Now in Norway, where brunost, risgrøt and sild still hold sway, it may seem migration has brought little to an already established food culture. Not so. In nearly any store in Norway, you can find food inspired by Chinese, Indian, Mexican and Italian cooking. Iranian, Pakistani, Indian, Somali, Polish, Iraqi, Korean and Thai stores have sprung up around the country. They survive not only because the immigrant population wants them, but natives love hummus and pappadums, too. The kebab is a way of life in Norway. It didn’t get here because it was lost on a boat.

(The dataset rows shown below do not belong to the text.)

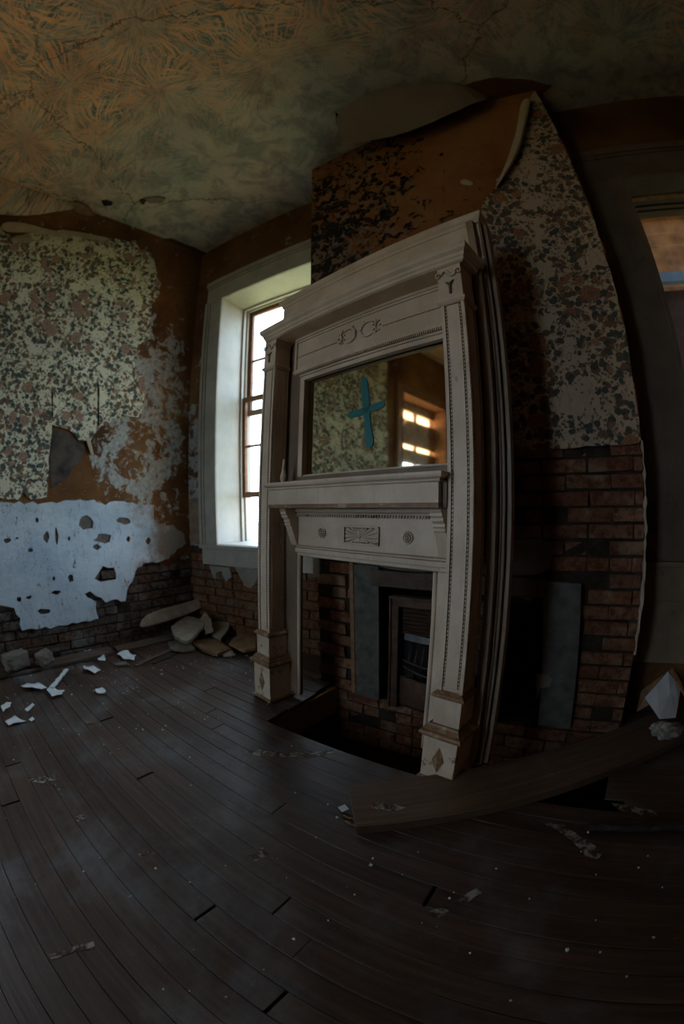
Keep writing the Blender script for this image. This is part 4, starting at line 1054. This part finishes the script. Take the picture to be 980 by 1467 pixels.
# broken spindle that still stands on the shelf
m = MB(); m.lathe([(.014, 1.222), (.016, 1.23), (.012, 1.236), (.018, 1.250), (.020, 1.262), (.014, 1.282), (.009, 1.30), (.012, 1.306), (.008, 1.312), (.007, 1.34), (.005, 1.36)], (-.462, .075, 0), 14); part('turned_spindle', m, M_MANTEL_WORN, None, 0, True)

# ================================================================== COAL GRATE INSERT
grate = empty('coal_grate', WC.pt(.50, -.05, -.02), (R(-1.5), 0, math.atan2(WC.a.y, WC.a.x)))
tag(grate, 'rusty cast iron coal grate with louvres standing in the firebox opening', 'coal grate')
def gp(name, mb, mat=M_IRON, par=None, bev=.002, sm=False): return mb.build(name, mat, par or grate, bev, sm)
m = MB(); GW = .62; m.box(0, .06, -.03, .03, 0, .655); m.box(GW-.06, GW, -.03, .03, 0, .655); m.box(0, GW, -.03, .03, .605, .665); m.box(.004, .02, -.04, -.02, 0, .66); m.box(0, GW, -.038, -.02, .648, .662)
gp('iron_frame', m, M_IRON, None, .006)
for k in range(7):
    m = MB(); M_ = Matrix.Translation((0, 0, .588-.021*k)) @ Matrix.Rotation(R(25), 4, 'X'); m.box(.075, GW-.075, -.012, .012, -.004, .004, M_); gp('louvre', m)
m = MB(); m.box(.06, .075, .02, .03, .0, .61); m.box(GW-.075, GW-.06, .02, .03, 0, .61); m.box(.06, GW-.06, .028, .032, .0, .61); gp('back_plate', m, M_SOOT_VOID)
m = MB(); pts = [(.09+(GW-.18)*i/12, -.02-.035*math.sin(math.pi*i/12), .425) for i in range(13)]
for (p, q) in zip(pts, pts[1:]): m.add([(p[0], p[1], .425), (q[0], q[1], .425), (q[0], q[1]+.012, .458), (p[0], p[1]+.012, .458), (p[0], p[1]+.006, .425), (q[0], q[1]+.006, .425), (q[0], q[1]+.018, .458), (p[0], p[1]+.018, .458)], [(0, 1, 2, 3), (7, 6, 5, 4), (3, 2, 6, 7), (0, 4, 5, 1)])
gp('hood_rim', m, M_STEEL, None, 0)
for z, b in ((.30, .075), (.265, .10)):
    m = MB(); m.tube([(.085+(GW-.17)*i/14, -.01-b*math.sin(math.pi*i/14), z) for i in range(15)], .0055, 8); gp('grate_bar', m, M_STEEL, None, 0, True)
for k in range(9):
    x = .12+k*.047; yb = -.01-.085*math.sin(math.pi*(x-.085)/(GW-.17)); m = MB(); m.tube([(x, yb+.02, .23), (x, yb+.012, .31), (x, yb+.05, .40)], .005, 6); gp('grate_finger', m, M_IRON, None, 0, True)
m = MB(); prof = [(.08+(GW-.16)*i/12, -.03-.045*math.sin(math.pi*i/12)) for i in range(13)]
vs = [(x, y, z) for z in (.03, .055, .195, .215) for x, y in [(p[0], p[1]-(.008 if z in (.055, .195) else 0)) for p in prof]]
fs = [(r_*13+i, r_*13+i+1, (r_+1)*13+i+1, (r_+1)*13+i) for r_ in range(3) for i in range(12)]
m.add(vs, fs); o = gp('ash_door', m, M_IRON, None, 0, True); md = o.modifiers.new('t', 'SOLIDIFY'); md.thickness = .012; md.offset = -1
m = MB(); m.ball((.33, -.088, .125), .014, .010, .008, 8, 4); gp('door_knob', m, M_STEEL, o, 0, True)
# warm embers of rust inside the basket
m = MB(); rc = random.Random(3)
for k in range(26): m.ball((.13+rc.random()*.36, .0-rc.random()*.04, .21+rc.random()*.03), .02, .018, .014, 6, 3)
tag(gp('old_coals', m, M_SOOT_VOID, None, 0), kind='stuff')

# ================================================================== PLANKS
def slab(name, pts, z, th, mat, label, cat, tiltz=None, amp=.002, step=.08, group=None, seed=1):
    """flat piece from its outline on the floor (world xy), thickness th, resting at height z"""
    c = Vector((sum(p[0] for p in pts)/len(pts), sum(p[1] for p in pts)/len(pts)))
    loc = [(p[0]-c.x, p[1]-c.y) for p in pts]
    tz = tiltz or (lambda x, y: 0)
    o = plate(name, jag(loc, amp, step, seed), [], lambda a, b, h: Vector((a, b, h+tz(a, b))), th, mat, None, grid=0)
    o.location = (c.x, c.y, z); tag(o, label, cat, group); return o
def F(x, y, z=0.0): p = on_floor(x, y, z); return (p.x, p.y)
d40 = Vector((math.cos(R(40)), math.sin(R(40))))
A_ = Vector(F(511, 1184, .04)); B_ = Vector(F(505, 1130, .04)); w_ = (B_-A_)
nrm = Vector((-d40.y, d40.x)); wid = 0.245
P1 = A_; P2 = A_+d40*2.35; P3 = P2+nrm*wid; P4 = A_+nrm*wid+d40*(-.01)
slab('loose_floor_plank', [tuple(P1), tuple(P2), tuple(P3), tuple(P4)], .001, .036, M_PLANK, 'long wide loose plank lying across the hearth hole in front of the mantel', 'plank', amp=.0015)
# panel of raised board at far right of the floor
slab('floor_patch_board', [F(866, 1146), F(872, 1112), F(985, 1075), F(1080, 1120), F(985, 1150)], .001, .006, M_FLOOR, 'thin dark board lying on the floor right of the long plank', 'board', seed=5)
# charred stick
ch_ = empty('charred_stick', (*F(905, 1192), .024)); tag(ch_, 'blackened charred stick lying on the floor at the right edge', 'stick')
p, q = Vector((*F(842, 1190), .022)), Vector((*F(1010, 1188), .026)); L0 = Vector(ch_.location)
rs = random.Random(9); pts = [(p.lerp(q, i/14)-L0)+Vector((0, 0, rs.uniform(-.003, .004))) for i in range(15)]
m = MB(); m.tube(pts, [.014+rs.uniform(0, .009) for _ in pts], 7); m.build('stick_core', M_BURNT, ch_)
for k in range(5):
    a = p.lerp(q, .05+.17*k)-L0; m = MB(); m.tube([a+Vector((0, 0, .008)), a+(q-p)*.12+Vector((.0, rs.uniform(-.015, .015), .014))], [.007, .003], 5); m.build('bark_splinter', M_BURNT, ch_)

# fallen baseboard along the left wall, second strip and ledge
def board3(name, p, q, w, th, mat, label, cat, z0=.0, z1=None, seed=0, lean=0.0):
    p = Vector((*p, z0)); q = Vector((*q, z0 if z1 is None else z1)); d = q-p; L = d.length
    e = bpy.data.objects.new(name, None)
    M = Matrix.Translation(p) @ d.to_track_quat('X', 'Z').to_matrix().to_4x4() @ Matrix.Rotation(lean, 4, 'X')
    m = MB(); n = 10; r = random.Random(seed)
    ws = [r.uniform(-.004, .004) for _ in range(n+1)]
    vs = []
    for i in range(n+1):
        x = L*i/n
        vs += [(x, 0+ws[i], 0), (x, w+ws[-i-1]*1.5, 0), (x, w+ws[-i-1]*1.5, th), (x, 0+ws[i], th)]
    fs = [(3, 2, 1, 0), tuple(4*n+i for i in range(4))]+[(4*i+j, 4*i+(j+1) % 4, 4*i+4+(j+1) % 4, 4*i+4+j) for i in range(n) for j in range(4)]
    m.add(vs, fs); o = m.build(name, mat, None, .002); o.matrix_world = M; tag(o, label, cat); return o
board3('fallen_baseboard', (-2.90, -.75), (-2.955, .98), .15, .022, M_OLDWOOD, 'dark fallen baseboard lying flat along the foot of the left wall', 'board', .006, seed=1)
board3('fallen_baseboard', (-2.95, 1.02), (-2.60, 1.98) if False else (-2.93, 1.62), .14, .018, M_OLDWOOD, 'worn board strip on the floor continuing toward the corner rubble', 'board', .006, seed=2)
board3('lath_strip', F(222, 952), F(258, 936), .03, .010, M_BURNT, 'short dark lath on the floor left of the corner rubble', 'lath', .001, seed=3)
board3('lath_strip', F(196, 956), F(262, 926), .035, .014, M_OLDWOOD, 'long dark lath lying beside the corner rubble', 'lath', .001, seed=4)
# leaning slab at the corner
px_l = lambda x, y, d: WL.pt(*WL.px(x, y, -d), -d)
e = [px_l(196, 902, .10), px_l(225, 895, .10), px_l(262, 884, .10), px_l(296, 868, .12)]
t_ = [px_l(205, 882, .03), px_l(232, 871, .03), px_l(262, 865, .03), px_l(294, 853, .05)]
def freesheet(name, rows3, th, mat, label, cat, group=None, facet=False):
    c = sum((p for r_ in rows3 for p in r_), Vector())/sum(len(r_) for r_ in rows3)
    o = flap(name, [[p-c for p in r_] for r_ in rows3], th, mat, None); o.location = c
    if facet: o.modifiers.remove(o.modifiers['sub'])
    tag(o, label, cat, group); return o
freesheet('leaning_plaster_slab', [e, [a.lerp(b, .5) for a, b in zip(e, t_)], t_], .02, M_CHUNK, 'long pale plaster slab leaning against the left wall near the corner', 'plaster slab')
# slabs and rubble of the corner
def chunk(pxs, th, mat, label, name='plaster_slab', cat='plaster slab', z=.02, tx=0.0, ty=0.0, seed=0, amp=.006, group=None):
    pts = [F(x, y, z) for x, y in pxs]
    return slab(name, pts, z, th, mat, label, cat, lambda a, b: a*tx+b*ty, amp, .04, group, seed)
chunk([(245, 900), (268, 889), (296, 897), (290, 905), (276, 916), (268, 919), (250, 912)], .025, M_CHUNK, 'largest tan plaster slab on the corner rubble heap', z=.10, ty=.15, seed=1)
chunk([(301, 897), (318, 893), (331, 896), (325, 906), (316, 914), (304, 908)], .02, M_CHUNK, 'pale plaster slab with dark spots right of the largest slab', z=.08, ty=.2, seed=2)
chunk([(284, 892), (294, 887), (302, 893), (306, 902), (294, 902)], .02, M_CHUNK, 'small upright plaster piece behind the largest slab', z=.13, ty=.5, seed=3)
chunk([(240, 921), (262, 919), (274, 921), (280, 932), (262, 934), (244, 931)], .015, M_CHUNK, 'flat pale slab at the front edge of the corner rubble', z=.012, seed=4)
chunk([(276, 922), (300, 916), (312, 920), (330, 932), (312, 940), (292, 934)], .02, M_CARD, 'brown fibreboard scrap in front of the corner rubble', 'fibreboard_scrap', 'board scrap', z=.02, seed=5)
chunk([(328, 922), (345, 910), (352, 914), (368, 917), (366, 930), (350, 932)], .018, M_CARD, 'tan fibreboard scrap beside the left mantel foot', 'fibreboard_scrap', 'board scrap', z=.06, ty=.15, seed=6)
chunk([(310, 930), (330, 930), (338, 940), (322, 943)], .012, M_CHUNK, 'narrow pale scrap between rubble and mantel foot', z=.008, seed=7)
chunk([(338, 906), (350, 905), (362, 915), (356, 924), (342, 920)], .04, M_GREYBLK, 'dark rubble lump under the window', 'rubble_lump', 'rubble', z=.02, ty=.1, seed=8)
def lump(name, c, r, mat, label, cat, seed=0, group=None):
    bm = bmesh.new(); bmesh.ops.create_icosphere(bm, subdivisions=2, radius=1)
    for v in bm.verts:
        n_ = noise.noise(v.co*1.3+Vector((seed*3.1, 0, 0))); v.co = Vector((v.co.x*r[0], v.co.y*r[1], v.co.z*r[2]))*(1+.45*n_)
    me = bpy.data.meshes.new(name); bm.to_mesh(me); bm.free(); o = link(name, me, mat); o.location = c; tag(o, label, cat, group); return o
def block(name, c, r, mat, label, cat, seed):
    bm = bmesh.new(); bmesh.ops.create_cube(bm, size=2); bmesh.ops.subdivide_edges(bm, edges=bm.edges, cuts=3, use_grid_fill=True)
    for v in bm.verts:
        k = .86 if sum(abs(abs(x)-1) < .01 for x in v.co) > 1 else 1
        v.co = Vector((v.co.x*r[0]*k, v.co.y*r[1]*k, v.co.z*r[2]*k))*(1+.22*noise.noise(v.co*1.4+Vector((seed*2.3, 0, 0))))
    me = bpy.data.meshes.new(name); bm.to_mesh(me); bm.free(); o = link(name, me, mat); o.location = c; o.rotation_euler = (.05, .05, .3*seed); tag(o, label, cat); return o
block('rubble_block', (-2.98, .20, .10), (.06, .10, .06), M_GREYBLK, 'larger grey rubble block on the board at the left edge', 'rubble', 1)
block('rubble_block', (-2.97, .42, .085), (.045, .07, .05), M_GREYBLK, 'smaller brown rubble block right of the larger block by the left wall', 'rubble', 2)
lump('rubble_lump', (*F(262, 912), .02), (.10, .09, .045), M_GREYBLK, 'heap of dark rubble under the plaster slabs in the corner', 'rubble', 4)
lump('rubble_lump', (*F(300, 912), .02), (.07, .06, .035), M_GREYBLK, 'low dark rubble under the slabs beneath the window', 'rubble', 5)

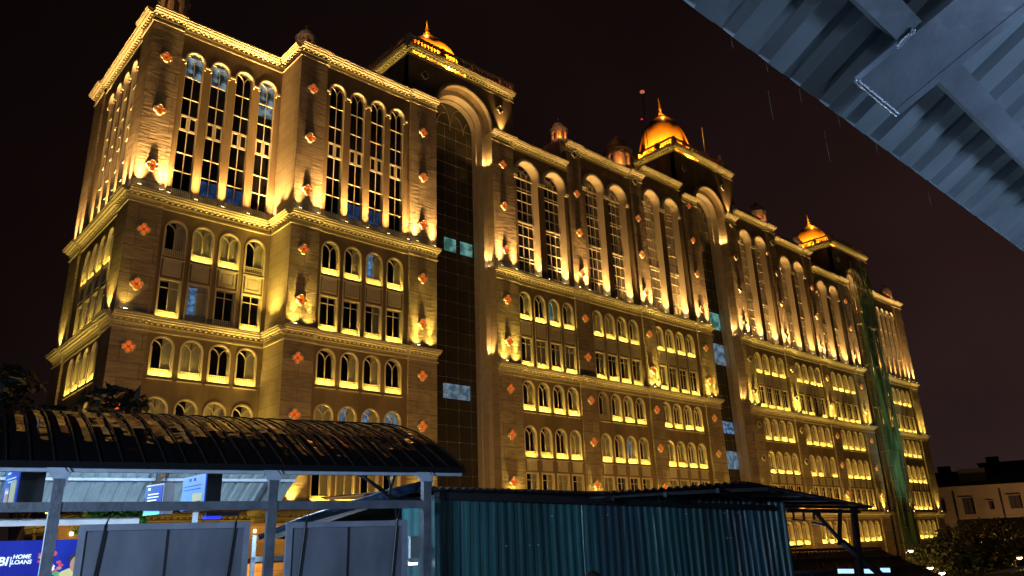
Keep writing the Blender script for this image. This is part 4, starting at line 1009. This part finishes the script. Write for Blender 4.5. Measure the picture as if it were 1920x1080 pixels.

This isn’t a one-way street. Lutefisk is so common in America’s Mid-west that visiting Scandinavians are delighted see this delicacy celebrated in popular American culture. Thanks to Ikea, almost single-handedly bringing and promoting Scandinavian culture (and köttbullar) to the world, American friends and colleagues now create recipes with tyttebær and solbær. The Swedes may call it lingonberry and vinbär, but at the end of the day, it still tastes great. I was amazed in Dubai at a celebration of Eid al-Fitr to see Malaysians eating lingonberry on khubz between bites of nasi lemak. Smörgåsbord is a near universal word, including Norwegian.

Without human migration, there would be no vanilla, sunflowers, potatoes, tomatoes, chili, beans, pumpkins, peanuts, corn, cashews and most importantly, gasp!, cacao (chocolate) in Europe. Imagine Norway without chocolate. That would not be right. Don’t get me wrong. There have been some tastes that still leave me afraid: prahok, durian and lakrids but trying seemed better than missing an experience. Life seems far more interesting when there is choice in the fridge, cupboard or your local eatery. I could eat laks every day of my life, but you haven’t lived until you’ve tried it with hondashi, adjika, chermoula or chimichurri.